As to the commissions, we expect we will observe preliminary hearings for four of the accused. The Military Commissions panel will be comprised of five members, presided over by Col. Peter Brownback III, an Army lawyer and the only attorney among the five. We don’t expect to see any witnesses but we do expect the accused to be present in the commission room. In these preliminary proceedings they will read the charges against the accused (i.e. like an arraignment). They will explain the process to the accused and they will conduct voir dire of the commission members to ensure that they can sit on the commission.

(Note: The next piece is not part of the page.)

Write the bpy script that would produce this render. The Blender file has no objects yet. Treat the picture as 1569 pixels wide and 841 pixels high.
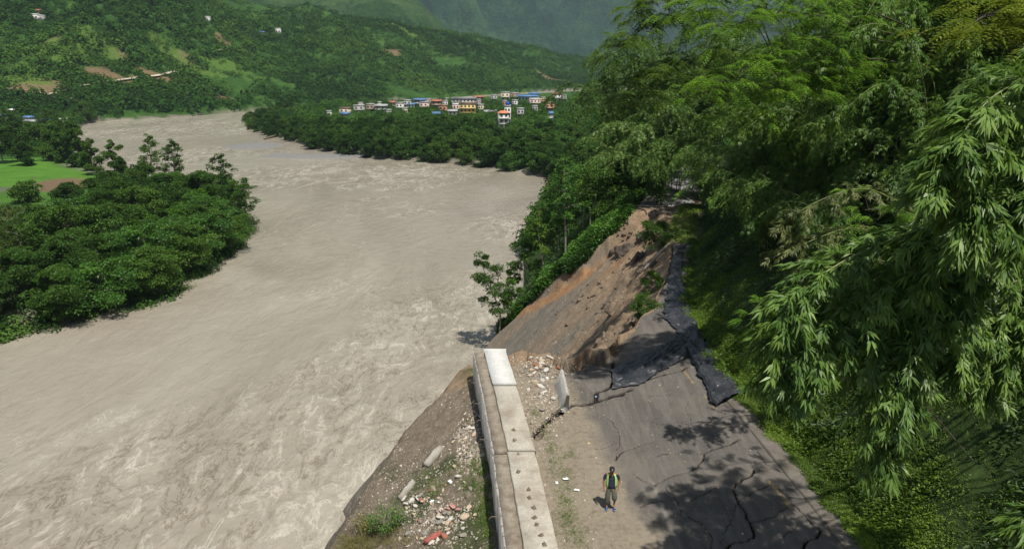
import bpy, math, random
import numpy as np
from mathutils import Vector
rng = np.random.default_rng(11)
random.seed(5)
C = bpy.context.scene
COL = C.collection
# ------------------------------------------------------------------ camera, sky, sun, exposure
CAMZ, TH, FPX = 16.0, math.radians(17.0), 1060.0
WATER_Z = -18.0
cam = bpy.data.objects.new('camera', bpy.data.cameras.new('camera'))
COL.objects.link(cam); C.camera = cam
cam.location = (0, 0, CAMZ); cam.rotation_euler = (math.radians(90) - TH, 0, 0)
cam.data.sensor_width = 36.0; cam.data.lens = 36.0 * FPX / 1569.0
cam.data.clip_start = 0.3; cam.data.clip_end = 20000
SUN_EL, SUN_AZ = math.radians(66), math.radians(150)      # azimuth clockwise from +Y: the sun stands behind and to the right
sdir = Vector((math.sin(SUN_AZ) * math.cos(SUN_EL), math.cos(SUN_AZ) * math.cos(SUN_EL), math.sin(SUN_EL)))
world = bpy.data.worlds.new('World'); C.world = world; world.use_nodes = True
wn = world.node_tree.nodes; wl = world.node_tree.links; wn.clear()
sky = wn.new('ShaderNodeTexSky'); sky.sky_type = 'NISHITA'; sky.sun_disc = False
sky.sun_elevation = SUN_EL; sky.sun_rotation = SUN_AZ; sky.air_density = 1.0; sky.dust_density = 2.0
bg = wn.new('ShaderNodeBackground'); bg.inputs[1].default_value = 0.05
wo = wn.new('ShaderNodeOutputWorld'); wl.new(sky.outputs[0], bg.inputs[0]); wl.new(bg.outputs[0], wo.inputs[0])
sl = bpy.data.lights.new('sun', 'SUN'); sl.energy = 5.0; sl.angle = math.radians(0.6); sl.color = (1, 0.95, 0.87)
so = bpy.data.objects.new('sun', sl); COL.objects.link(so)
so.rotation_euler = (-sdir).to_track_quat('-Z', 'Y').to_euler()
C.view_settings.view_transform = 'Standard'; C.view_settings.look = 'None'
C.view_settings.gamma = 1; C.view_settings.use_curve_mapping = False
C.view_settings.exposure = 0.52
C.render.engine = 'CYCLES'
C.cycles.max_bounces = 6; C.cycles.diffuse_bounces = 3; C.cycles.glossy_bounces = 2
C.cycles.transmission_bounces = 3; C.cycles.volume_bounces = 0; C.cycles.transparent_max_bounces = 4
C.cycles.use_denoising = True

# ------------------------------------------------------------------ helpers
ct, st = math.cos(TH), math.sin(TH)
def rays(u, v):
    u = np.asarray(u, float); v = np.asarray(v, float)
    cx = (u - 784.5) / FPX; cy = (420.5 - v) / FPX
    return np.stack([cx, ct + cy * st, -st + cy * ct], -1)
def at_z(u, v, z=0.0):
    d = rays(u, v); t = (z - CAMZ) / d[..., 2]
    return np.array([0, 0, CAMZ]) + d * t[..., None]
def at_y(u, v, Y):
    d = rays(u, v); return np.array([0, 0, CAMZ]) + d * (np.asarray(Y) / d[..., 1])[..., None]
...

As you know, we have raised serious concerns about how these commissions will proceed: the lack of an independent review outside the military chain of command, the expected use of secret evidence and the difficulties incurred by the defense counsel representing their clients. I don’t expect that anything we’ll see this week will fundamentally alter our criticism on these three major points.

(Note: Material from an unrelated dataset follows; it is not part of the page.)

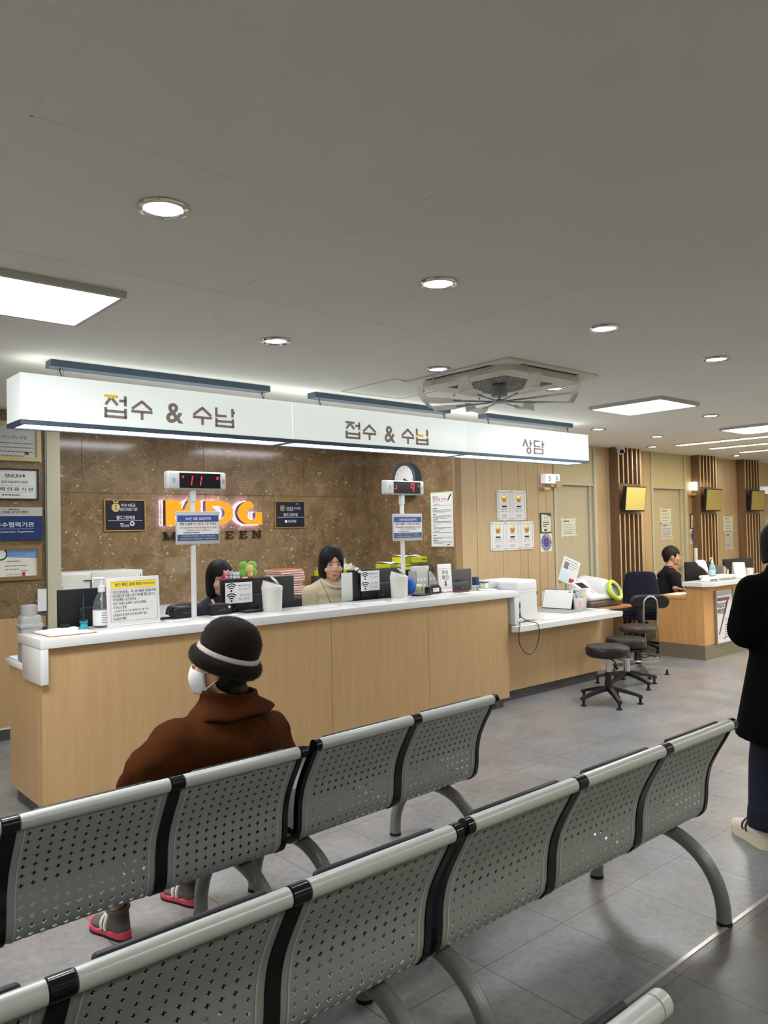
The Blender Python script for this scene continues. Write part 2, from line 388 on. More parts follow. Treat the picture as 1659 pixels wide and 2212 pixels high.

We also learned a great deal more about the Combatant Status Review tribunals. Thirty-one tribunals have been completed thus far. Nineteen of the accused have decided to participate, whereas 12 refused to participate. Twenty-three determinations have been sent to Washington, D.C. for review, of which 14 have been validated as “enemy combatants.” Of the 14, only one witness has appeared in these tribunals and none of the 14 have yet been informed of the validation of their designation as enemy combatants.
For the accused who do participate, the proceeding normally takes under two hours: one hour for the unclassified portion and one hour for the classified portion. For those who choose not to participate, the entire Combatant Status Review takes approximately one hour. There are 585 men held here in Guantanamo and there are 177 open Combatant Status Review tribunals.
Two themes have come out of this first day of briefings. One is the ambivalence that the military has toward NGO participants and even the broader media. They want to give us access, but not too much access. They want to be transparent, but the transparency can’t go too far. For instance, tomorrow, members of the media will travel to Camp Delta, but unfortunately the NGO participants were told that we cannot attend that tour, even though we have been given full security clearance to sit in the commission room on Tuesday.
The second theme is that there is a great desire to show how the commissions and the tribunals are fair and just, and how they mirror the American system of justice. But yet, when you compare the rules for both the commissions and the tribunals, you find serious departures from either military justice proceedings or regular criminal proceedings. For instance, under the Combatant Status Review tribunals, which are “administrative” we were told, each detainee is assigned a personal representative who is not a legal representative and whose conversations with the detainee are not confidential in any way. In fact, this personal representative is able to provide both exculpatory and inculpatory evidence that he gleans in his “personal representation” of the detainee.
As to how this all plays out, I hope to be able to tell you more in coming days. As I said to one of the reporters today, this isn’t about the guys in the orange jumpsuits, this is about us. This is about what rules and values will guide an American system of justice that we can hold up to Americans and to the entire world. So far, I have no comfort to give on that front and I doubt that much will change by the end of the week.